Zum anderen fühlen sich sowohl die Räumlichkeiten als auch albtraumhafte Sequenzen kafkaesk an und schaffen es so, im Publikum ein Gefühl des Unwohlseins auszulösen, das sich weniger leicht abschütteln lässt als offensive Gewaltdarstellungen.

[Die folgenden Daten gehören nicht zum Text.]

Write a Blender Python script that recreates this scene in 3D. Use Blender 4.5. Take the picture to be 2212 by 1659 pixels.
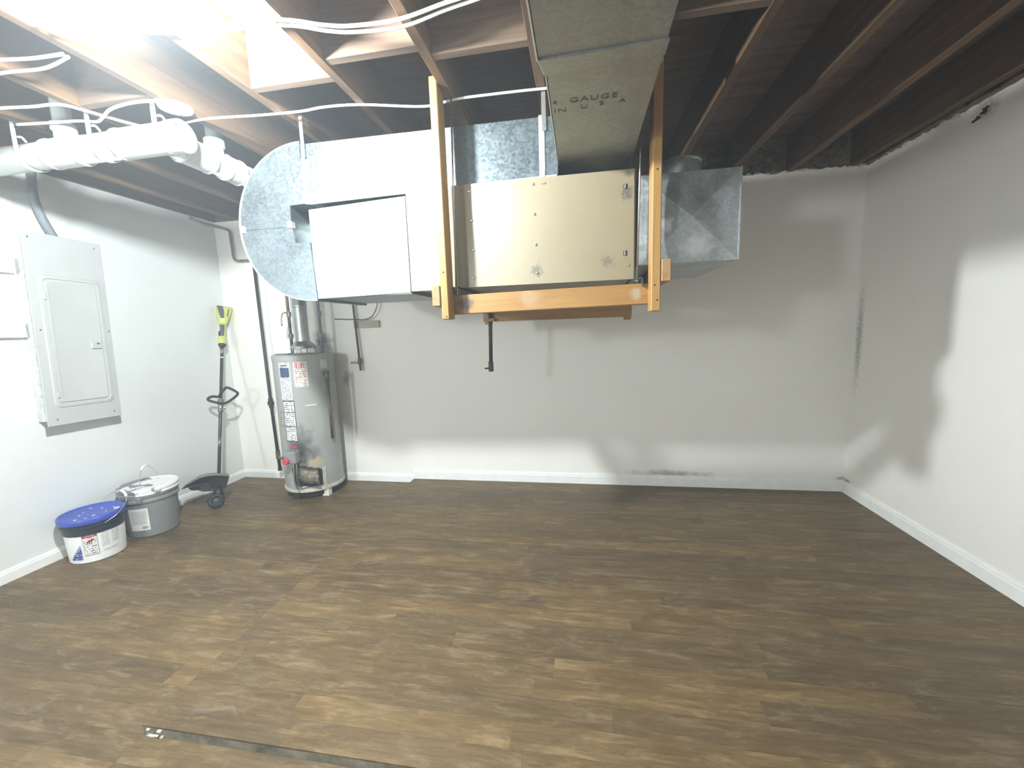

Daneben legt Zonana die Mechanismen offen, die diese Gewalt am Laufen halten. Als Núñez die Akademie verlassen will, gibt ihm seine Mutter zu verstehen, dass es seine Verantwortung sei durchzuhalten und für sie zu sorgen. Während er traumatisiert ist, sieht seine Freundin beim Besuch der Akademie nur die schillernde Fassade der zur Marschmusik performenden Soldaten. Als er sich in Sorge um seinen verschwundenen Kameraden an den ebenfalls indigenen General wendet, erklärt dieser ihm, dass nur eine Institution wie das Militär ihnen beiden den Aufstieg innerhalb der Gesellschaft ermöglichen würde. Die heeren Worte über das Verteidigen der Menschenrechte, die der Dozent an die Klasse richtet und die der General bei der Verabschiedung eines Ausbildungsjahrgangs spricht, werden angesichts eines komplett von Gewalt zerfressenen Systems als hohle Propaganda entlarvt.

 

 

Am Ende des Films gelingt es Núñez, sich aus diesem Kreislauf der Gewalt nur durch einen gewalttätigen Akt zu befreien, womit sich das Rad doch nur weiterdreht. In der Kombination des fiktionalen Plots mit aus dokumentarischen Formen bekannten filmischen Elementen ergibt sich ein intensiver Kommentar zur gesellschaftlichen Lage in Mexiko, der seinem Publikum auch nicht die Flucht in die Hoffnung auf eine Wende zum Besseren anzubieten bereit ist.

 

Heroico, Regie: David Zonana, Mexiko/Schweden 2023, Laufzeit: 88 Min.

 


[1] Vgl. Jessica Kiang, „New Order“: Class War, Dismissed, in: Rolling Stone, 26. Mai 2021 [zuletzt abgerufen 6. März 2023].